I have mixed feelings about this painting. I enjoy the detail of the disciples, Jesus, and the food. I dislike the left-hand corner in comparison to the right as it is too dark, and you cannot see anything or anyone. He could be attempting some sort of shadow, but it is still not eye-catching. This lack of completeness about the piece is creating these mixed thoughts on the painting.

It was painted for the monastery Santa Maria Delle Grazie in Milan, this proves that religion was still a big subject that people painted about in the renaissance, even though humanism was becoming a major subject.

At the beginning of the Early Renaissance, the Christian belief that influenced artistic subject material was requested by the Catholic Church. This shows that religion greatly affected the subject of some art in the Renaissance period as artists were painting scenes from the bible or pictures of Jesus Christ to be displayed in churches.

However, as the impact of humanist values began to grow, the focus of artists gradually increased to include some secular subjects inspired by Classical Mythology's tales like of Roman life.
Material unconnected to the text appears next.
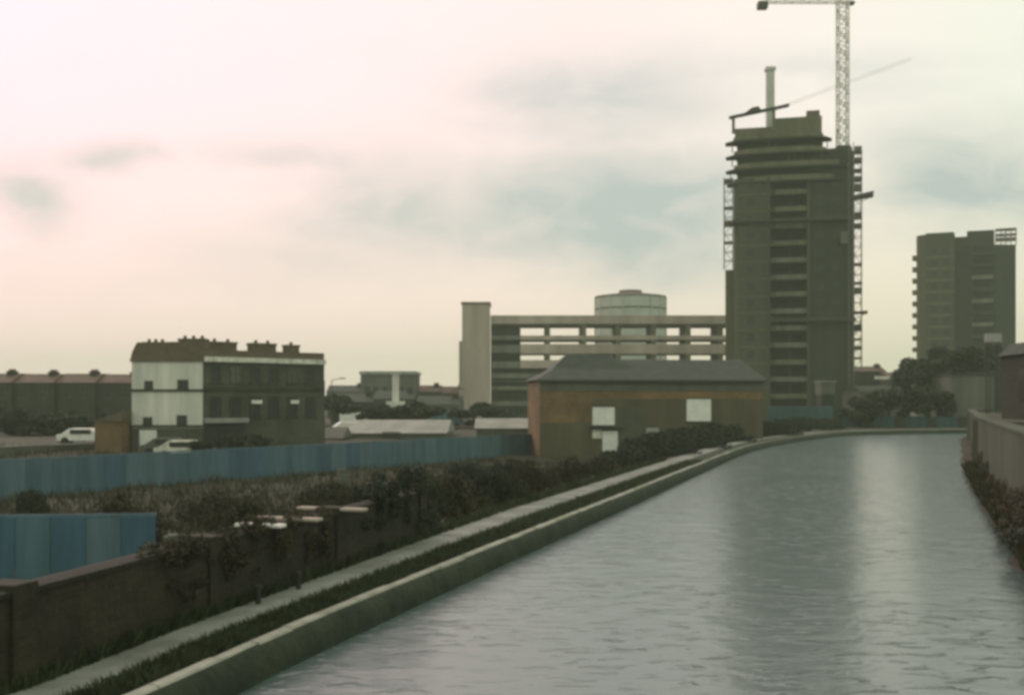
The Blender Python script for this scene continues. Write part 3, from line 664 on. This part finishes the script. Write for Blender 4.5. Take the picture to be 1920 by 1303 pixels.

These two major points, religion, and humanism, greatly affected the subject and purpose for most of the renaissance art.

However, the use of naturalism made renaissance art more realistic than anything before that. Renaissance artists achieved this through certain techniques like single-point perspective and three-dimensional imaging. Naturalism affected the way people painted. They wanted to convey to the people who would look at their art, what they saw or what they imagined.